Bayesian Evidence and Model Selection
Kevin H. Knuth, Michael Habeck, Nabin K. Malakar, Asim M. Mubeen, Ben, Placek

TL;DR
This paper reviews Bayesian evidence and Bayes factors for model selection, discussing various computational techniques and their applications in signal processing and scientific modeling, with insights from statistical physics.
Contribution
It provides a comprehensive overview of Bayesian model selection methods, including recent variants and their practical applications across multiple scientific domains.
Findings
Comparison of analytic and numerical techniques for Bayesian evidence calculation
Application of Bayesian model testing in signal processing and scientific models
Insights from statistical physics to improve Bayesian methods
Abstract
In this paper we review the concepts of Bayesian evidence and Bayes factors, also known as log odds ratios, and their application to model selection. The theory is presented along with a discussion of analytic, approximate and numerical techniques.
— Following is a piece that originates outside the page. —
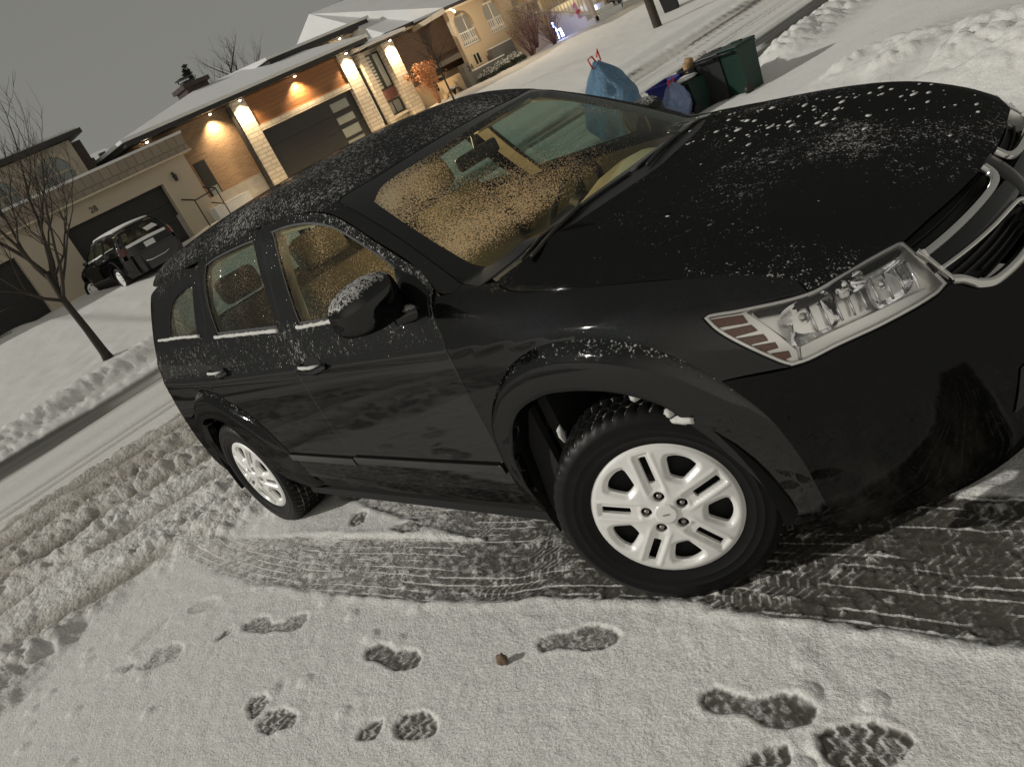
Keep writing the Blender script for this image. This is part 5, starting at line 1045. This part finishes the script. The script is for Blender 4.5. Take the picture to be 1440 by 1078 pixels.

Specific attention is paid to the Laplace approximation, variational Bayes, importance sampling, thermodynamic integration, and nested sampling and its recent variants. Analogies to statistical physics, from which many of these techniques originate, are discussed in order to provide readers with deeper insights that may lead to new techniques. The utility of Bayesian model testing in the domain sciences is demonstrated by presenting four specific practical examples considered within the context of signal processing in the areas of signal detection, sensor characterization, scientific model selection and molecular force characterization.